▶ WRITTEN EXERCISE:
Extract only the first line of the listing and every line after it up to and including the one with "range(30)])], M['water']), kind='structure')". Omit the pictures.

▽

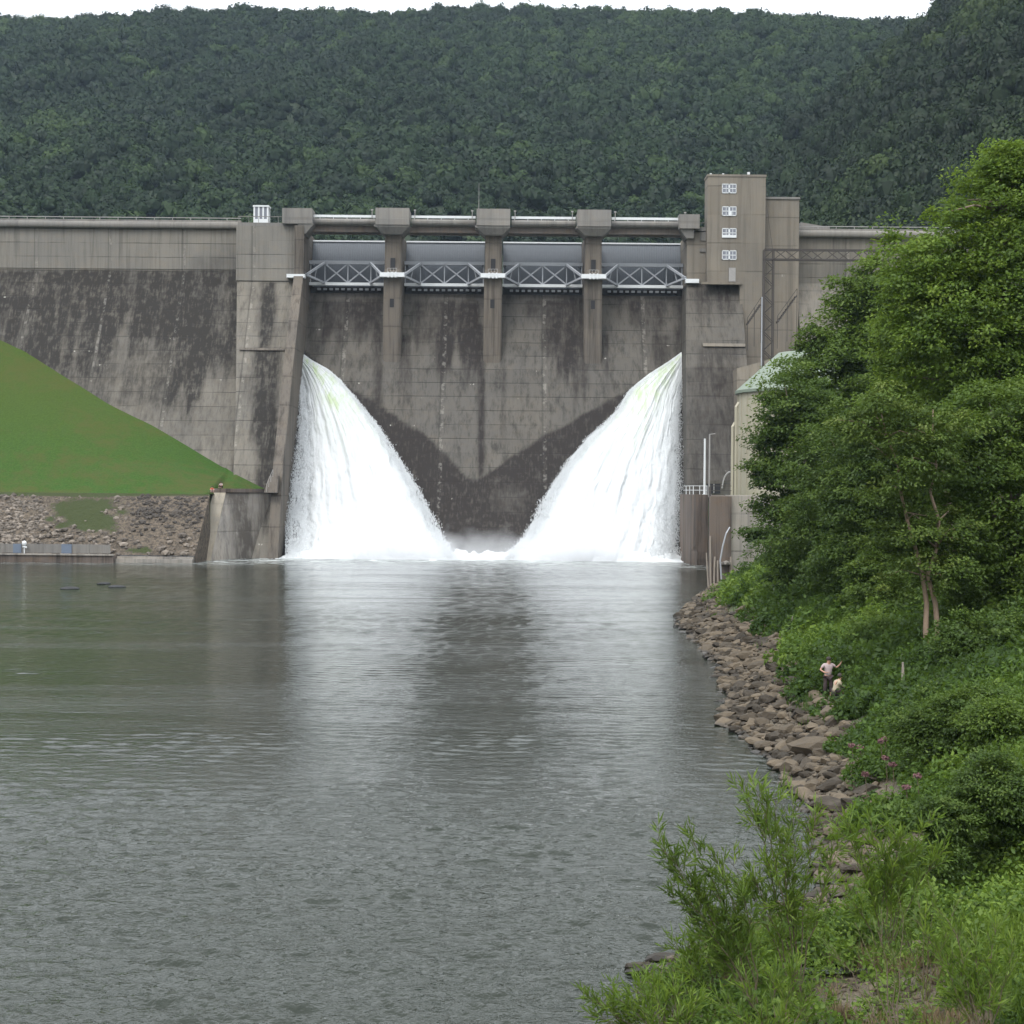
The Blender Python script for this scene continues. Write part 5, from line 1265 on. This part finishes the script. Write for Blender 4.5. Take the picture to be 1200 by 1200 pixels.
# puddle on the gravel flat
pv = []; pc = P(995, 1141, 35.6)
a = np.linspace(0, 2 * pi, 30, endpoint=False)
zz_ = .36
PV = np.stack([6.0 + 1.4 * np.cos(a) * (1 + .15 * np.sin(3 * a)), 35.2 + .30 * np.sin(a) * (1 + .2 * np.cos(2 * a)), np.full(30, zz_)], -1)
props(link('puddle', np.vstack([PV, [(6.2, 36.0, zz_)]]), [np.array([[i, (i + 1) % 30, 30] for i in range(30)])], M['water']), kind='structure')

# ---- willows and shoots in front
def willow(label, tips, base, seed, leaf='a', L=.2, dens=1.0, group='willow shrubs on the near shore', twig=.62, name='willow_shrub', wid=.125, rs=.017):
    r = np.random.default_rng(seed); root = thing(name, label, 'shrub', base, group)
    m = MB(); C_, D_, S_ = [], [], []
    base = np.array(base, float)
    for tp in tips:
        tp = np.array(tp, float); mid = base * .5 + tp * .5 + np.array([(base[0] - tp[0]) * .22, r.normal(0, .15), .15 * np.linalg.norm(tp - base) * .3])
        u = np.linspace(0, 1, 9)[:, None]; pts = base * (1 - u) ** 2 + 2 * mid * u * (1 - u) + tp * u ** 2; pts[1:] += r.normal(0, .025, (8, 3))
        m.tube(pts, rs * (1 - .8 * u[:, 0]), 5)
        ln = np.linalg.norm(tp - base); nt_ = int(ln * 6.5 * dens)
        for _ in range(nt_):
            f = r.uniform(.28, 1) ** .8; j = f * 8; i = min(int(j), 7); a = pts[i] * (1 - (j - i)) + pts[i + 1] * (j - i)
            dr = (pts[i + 1] - pts[i]) / np.linalg.norm(pts[i + 1] - pts[i]) * .9 + r.normal(0, .55, 3) + (0, 0, .35); dr /= np.linalg.norm(dr)
            tl = twig * r.uniform(.45, 1.2) * (1.15 - .5 * f); b = a + dr * tl; m.bar(a, b, rs * .28, rs * .12, 3)
            nl = max(5, int(tl * 26)); ff = r.uniform(.1, 1, nl); c = a + dr * (ff * tl)[:, None]
            ld = dr * .9 + r.normal(0, .55, (nl, 3)) + (0, 0, .12); ld /= np.linalg.norm(ld, axis=1)[:, None]
            C_.append(c + ld * L * .5); D_.append(ld); S_.append(np.full(nl, r.uniform(.1, .8)))
    C_, D_, S_ = np.vstack(C_), np.vstack(D_), np.concatenate(S_); n = len(C_)
    nn = np.cross(D_, runit(r, n)); V, Q = leafquads(C_, D_, nn, r.uniform(.7, 1.35, n) * L, r.uniform(.8, 1.2, n) * L * wid)
    m.build('stems', M['stem'], root); link('foliage', V, [Q], F_t[leaf], root, {'tint': np.repeat(np.clip(S_ + r.normal(0, .12, n), 0, 1), 4)})
def gbase(px, Y): X = (px - 600) / F * Y; return (X, Y, float(tz(np.array([X]), np.array([Y]))[0]) - .05)
YW = 33.0
willow('tall sparse willow reaching furthest up over the water', [P(868, 915, YW), P(885, 925, YW - .5), P(905, 930, YW), P(930, 945, YW + .4), P(955, 960, YW), P(850, 1000, YW), P(920, 990, YW), P(985, 985, YW), P(880, 1030, YW - .3)], gbase(940, YW), 301, 'a', .27, 1.0)
willow('bushy willow leaning out left over the open water', [P(765, 985, YW - 1), P(785, 1000, YW - 1), P(812, 985, YW - 1), P(838, 1000, YW - 1), P(775, 1040, YW - 1), P(800, 1050, YW - 1.3), P(845, 1045, YW - .5), P(870, 1040, YW - 1), P(820, 1075, YW - 1)], gbase(895, YW - 1), 302, 'b', .27, 1.15)
willow('low bright willow at the bottom edge nearest the water', [P(695, 1175, 31), P(715, 1160, 31), P(740, 1150, 31), P(765, 1150, 31.5), P(790, 1165, 31), P(705, 1195, 31), P(820, 1170, 31)], (3.0, 30.0, float(tz(np.array([3.0]), np.array([30.0]))[0])), 303, 'a', .24, 2.0)
willow('bright yellow-green willow clump on the spit behind the low one', [P(790, 1110, 34), P(815, 1095, 34), P(840, 1085, 34), P(865, 1100, 34), P(800, 1140, 33.5), P(850, 1130, 33.5), P(890, 1110, 34)], gbase(845, 34), 304, 'a', .24, 2.0)
willow('bright willow with whorled leaf tips beside the boulders', [P(995, 965, 36), P(1020, 960, 36), P(1050, 965, 36), P(1085, 965, 36), P(1000, 1000, 36), P(1035, 1000, 36), P(1070, 1000, 36), P(1110, 990, 36), P(975, 1030, 36)], gbase(1045, 36), 305, 'a', .27, 1.2)
willow('thin willow shoots in front of the gravel flat', [P(1000, 1080, 30), P(1030, 1065, 30), P(1060, 1075, 30), P(975, 1110, 30), P(1045, 1110, 30)], (6.6, 29.0, float(tz(np.array([6.6]), np.array([29.0]))[0])), 306, 'y', .17, .55)
willow('green willow shoots in the bottom corner of the bank', [P(1080, 1090, 29), P(1110, 1075, 29), P(1140, 1100, 29), P(1165, 1085, 29), P(1190, 1110, 29), P(1120, 1130, 29)], (7.9, 28.0, float(tz(np.array([7.9]), np.array([28.0]))[0])), 307, 'a', .22, 1.5)
willow('short willow tuft at the bottom of the gravel flat', [P(905, 1150, 29.5), P(930, 1140, 29.5), P(870, 1155, 29.5), P(950, 1165, 29.5), P(845, 1175, 29.5)], (4.6, 28.6, float(tz(np.array([4.6]), np.array([28.6]))[0])), 308, 'a', .22, 1.6)
willow('leafy willow tuft with brown stems by the half buried boulder', [P(1075, 1060, 33), P(1095, 1050, 33), P(1120, 1070, 33), P(1060, 1090, 33)], gbase(1090, 33), 309, 'b', .17, 1.0)

# pink flower heads
for j, (a_, b_, y_) in enumerate(((1014, 903, 50), (1038, 884, 52), (1046, 892, 51.5), (1032, 865, 55), (1037, 862, 55.5), (1008, 872, 56), (1062, 918, 47), (998, 870, 57), (1075, 905, 47.5))):
    tp = P(a_, b_, y_); zb = float(tz(np.array([tp[0]]), np.array([y_]))[0]); hp = max(tp[2] - .1, zb + .75)
    fl = thing('flowering_weed', ('pink flower head lowest and nearest the rocks', 'pink flower head in the middle of the pink patch', 'pink flower head just behind the middle one', 'pink flower head at the top of the pink patch', 'topmost small pink flower head touching another', 'pink flower head on the rocks side near the top of the patch', 'pink flower head low beside the dark rounded bush', 'pink flower head farthest towards the boulders', 'pink flower head nearest the large dark bush')[j], 'flower', (tp[0], y_, zb), 'pink flowering weeds on the bank')
    m = MB(); m.tube([(tp[0], y_, zb), (tp[0] + .05, y_, (zb + hp) / 2), (tp[0], y_, hp)], [.02, .016, .01], 5); m.build('stem', M['stem'], fl)
    rr_ = np.random.default_rng(400 + j); n = 110; c = runit(rr_, n) * (rr_.uniform(0, 1, (n, 1)) ** .4) * (.13, .13, .08) + (tp[0], y_, hp)
    V, Q = leafquads(c, runit(rr_, n), runit(rr_, n), .06, .045); link('flower_head', V, [Q], M['pink'], fl)
# dead stakes
for (a0_, b0_, a1_, b1_, y_, lb, rr_) in ((923, 757, 929, 722, 100, 'pale bare dead stake leaning in the green weeds near the bushes', .06), (1057, 815, 1058, 776, 66, 'dark brown broken stump stake above the two people', .08)):
    m = MB(); p0, p1 = P(a0_, b0_, y_), P(a1_, b1_, y_); p0[2] = float(tz(np.array([p0[0]]), np.array([y_]))[0]) - .1
    m.tube([p0, (p0 + p1) / 2 + (.03, 0, 0), p1], [rr_, rr_ * .85, rr_ * .5], 6); props(m.build('dead_stake', M['timber']), lb, 'stake')

# ================================================================== PEOPLE
def skin_fig(name, joints, edges, mat, parent, loc, sub=2):
    me = bpy.data.meshes.new(name); me.from_pydata([j[:3] for j in joints], edges, [])
    me.materials.append(mat); o = bpy.data.objects.new(name, me); COL.objects.link(o)
    sm = o.modifiers.new('skin', 'SKIN'); sm.use_smooth_shade = True
    for v, j in zip(me.skin_vertices[0].data, joints):
        rd = j[3]; v.radius = (rd, rd) if not isinstance(rd, tuple) else rd
    me.skin_vertices[0].data[0].use_root = True
    ss = o.modifiers.new('subd', 'SUBSURF'); ss.levels = sub; ss.render_levels = sub
    if parent: o.parent = parent
    ORG[o] = loc; return o
def person(label, loc, rz, pose, shirt, pants, hair=True, scale=1.0):
    root = thing('person', label, 'person', loc); root.rotation_euler = (0, 0, rz); root.scale = (scale,) * 3
    J = pose
    pel, chest, neck, head = J['pel'], J['chest'], J['neck'], J['head']
    j = [pel + (.13,), chest + (.15,), neck + (.055,), head + (.095,)]
    ed = [(0, 1), (1, 2), (2, 3)]
    up = (head[0], head[1], head[2] + .10); j.append(up + (.085,)); ed.append((3, 4))
    nz_ = (head[0] + J.get('face', (0, -.1, 0))[0], head[1] + J.get('face', (0, -.1, 0))[1], head[2] + .02)
    for s in ('L', 'R'):
        a = J['arm' + s]; k = len(j); j += [a[0] + (.055,), a[1] + (.042,), a[2] + (.032,), a[3] + (.026,)]; ed += [(1, k), (k, k + 1), (k + 1, k + 2), (k + 2, k + 3)]
        hp = np.array(a[3]); hd = hp - np.array(a[2]); hd = hd / (np.linalg.norm(hd) + 1e-6); sdv = np.cross(hd, (0, 0, 1)); sdv = sdv / (np.linalg.norm(sdv) + 1e-6)
        for q_ in range(4):
            k2 = len(j); b = hp + sdv * (q_ - 1.5) * .02; j += [tuple(b + hd * .05) + (.009,), tuple(b + hd * (.085 + .008 * (1.5 - abs(q_ - 1.5))) - np.array((0, 0, .01))) + (.007,)]; ed += [(k + 3, k2), (k2, k2 + 1)]
        k2 = len(j); j += [tuple(hp + sdv * -.045 + hd * .015) + (.010,)]; ed += [(k + 3, k2)]
        l = J['leg' + s]; k = len(j); j += [l[0] + (.085,), l[1] + (.06,), l[2] + (.042,), l[3] + (.035,)]; ed += [(0, k), (k, k + 1), (k + 1, k + 2), (k + 2, k + 3)]
    skin_fig('body', j, ed, M['skin'], root, ORG[root], 1)
    # face details sit on the head
    f = J.get('face', (0, -.1, 0)); fx_, fy_ = f[0], f[1]; sx_, sy_ = -fy_, fx_; nn = math.hypot(fx_, fy_); sx_ /= nn; sy_ /= nn
    V0, T0 = ICO2
    if hair:
        hm = MB(); hc = np.array(head) + np.array((-fx_ * .25, -fy_ * .25, .075)); hm.add(V0 * (.112, .12, .11) + hc, t=T0); h = link('hair', hm.v[0] + ORG[root], [hm.t[0]], M['hair'], root, None, True)
    else:
        hm = MB(); hc = np.array(head) + np.array((0, 0, .12)); hm.add(V0 * (.125, .135, .07) + hc, t=T0); hm.add(V0 * (.20, .21, .015) + hc + (0, 0, -.02), t=T0); hm.build  # brimmed hat
        Vv = np.vstack(hm.v) + ORG[root]; link('hat', Vv, [np.vstack(hm.t)], M['shirt_t'], root, None, True)
    em = MB()
    for s in (-1, 1): em.add(V0 * .014 + (head[0] + fx_ * .92 + sx_ * s * .034, head[1] + fy_ * .92 + sy_ * s * .034, head[2] + .03), t=T0)
    link('eyes', np.vstack(em.v) + ORG[root], [np.vstack(em.t)], M['hair'], root)
    # clothes
    sj = [(pel[0], pel[1], pel[2] - .03, .15), (chest[0], chest[1], chest[2] - .05, .175), (chest[0], chest[1], chest[2] + .07, .155), (neck[0], neck[1], neck[2] - .02, .075)]; se = [(0, 1), (1, 2), (2, 3)]
    for s in ('L', 'R'):
        a = J['arm' + s]; k = len(sj); m_ = tuple((np.array(a[0]) * .35 + np.array(a[1]) * .65)); sj += [a[0] + (.075,), m_ + (.065,)]; se += [(2, k), (k, k + 1)]
    skin_fig('shirt', sj, se, M[shirt], root, ORG[root], 1)
    pj = [(pel[0], pel[1], pel[2] + .03, .15)]; pe = []
    for s in ('L', 'R'):
        l = J['leg' + s]; k = len(pj); pj += [l[0] + (.105,), l[1] + (.085,), tuple(np.array(l[1]) * .35 + np.array(l[2]) * .65) + (.07,)]; pe += [(0, k), (k, k + 1), (k + 1, k + 2)]
    skin_fig('trousers', pj, pe, M[pants], root, ORG[root], 1)
    sh_ = MB()
    for s in ('L', 'R'): q_ = np.array(J['leg' + s][3]); sh_.add(V0 * (.055, .13, .05) + q_ + (0, -.03, .02), t=T0)
    link('shoes', np.vstack(sh_.v) + ORG[root], [np.vstack(sh_.t)], M['hair'], root)
    return root
STAND = dict(pel=(0, 0, .93), chest=(0, -.03, 1.28), neck=(0, -.06, 1.48), head=(0, -.10, 1.58), face=(0, -.1, 0),
             armL=[(-.2, -.03, 1.40), (-.36, -.02, 1.20), (-.24, -.25, 1.10), (-.17, -.32, 1.12)], armR=[(.2, -.03, 1.40), (.40, 0, 1.28), (.50, -.12, 1.42), (.53, -.15, 1.50)],
             legL=[(-.1, 0, .86), (-.13, -.03, .48), (-.14, .02, .10), (-.14, -.08, .04)], legR=[(.1, 0, .86), (.14, -.04, .48), (.15, .02, .10), (.15, -.08, .04)])
SIT = dict(pel=(0, 0, .22), chest=(0, -.14, .55), neck=(0, -.22, .73), head=(0, -.28, .83), face=(0, -.1, -.02),
           armL=[(-.2, -.15, .64), (-.30, -.30, .45), (-.16, -.50, .42), (-.12, -.56, .42)], armR=[(.2, -.15, .64), (.30, -.30, .45), (.16, -.52, .40), (.12, -.58, .40)],
           legL=[(-.11, -.06, .22), (-.17, -.42, .48), (-.16, -.50, .10), (-.16, -.60, .04)], legR=[(.11, -.06, .22), (.17, -.42, .48), (.16, -.50, .10), (.16, -.60, .04)])
def gz(x, y): return float(tz(np.array([x]), np.array([y]))[0])
pS = P(970, 800, 72.0); zS = gz(pS[0], 72.0)
PER = [('person standing in the weeds in a white and pink top and dark trousers', (pS[0], 72.0, zS + .0), 0.25, STAND, 'shirt_w', 'trouser', True)]
pT = P(978, 805, 70.6); zT = gz(pT[0], 70.6)
PER.append(('person crouching in a tan shirt in front of the standing one', (pT[0], 70.6, zT + .12), 1.9, SIT, 'shirt_t', 'trouser', True))
e1 = P(259, 575, 248.6); PER.append(('person seated in a white top on the end of the river wall', (e1[0], 249.0, 10.15), -.3, SIT, 'shirt_w', 'trouser', True))
e2 = P(249, 578, 246); PER.append(('person seated in a red top on the grass edge beside the wall end', (e2[0], 245.5, 9.5), .3, SIT, 'red', 'shirt_w', True))
for a in PER: person(*a)

# ================================================================== HAZE
hb = MB(); hb.box(-895, 895, -55, 1295, -4.0, 430)
props(hb.build('haze', volume_mat('haze_air', 0.00006, (0.62, 0.79, 1.0, 1))), kind='stuff', label='thin bluish haze in the valley air', cat='haze')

△

▶ SOLUTION:
The Blender Python script for this scene continues. Write part 5, from line 1265 on. This part finishes the script. Write for Blender 4.5. Take the picture to be 1200 by 1200 pixels.
# puddle on the gravel flat
pv = []; pc = P(995, 1141, 35.6)
a = np.linspace(0, 2 * pi, 30, endpoint=False)
zz_ = .36
PV = np.stack([6.0 + 1.4 * np.cos(a) * (1 + .15 * np.sin(3 * a)), 35.2 + .30 * np.sin(a) * (1 + .2 * np.cos(2 * a)), np.full(30, zz_)], -1)
props(link('puddle', np.vstack([PV, [(6.2, 36.0, zz_)]]), [np.array([[i, (i + 1) % 30, 30] for i in range(30)])], M['water']), kind='structure')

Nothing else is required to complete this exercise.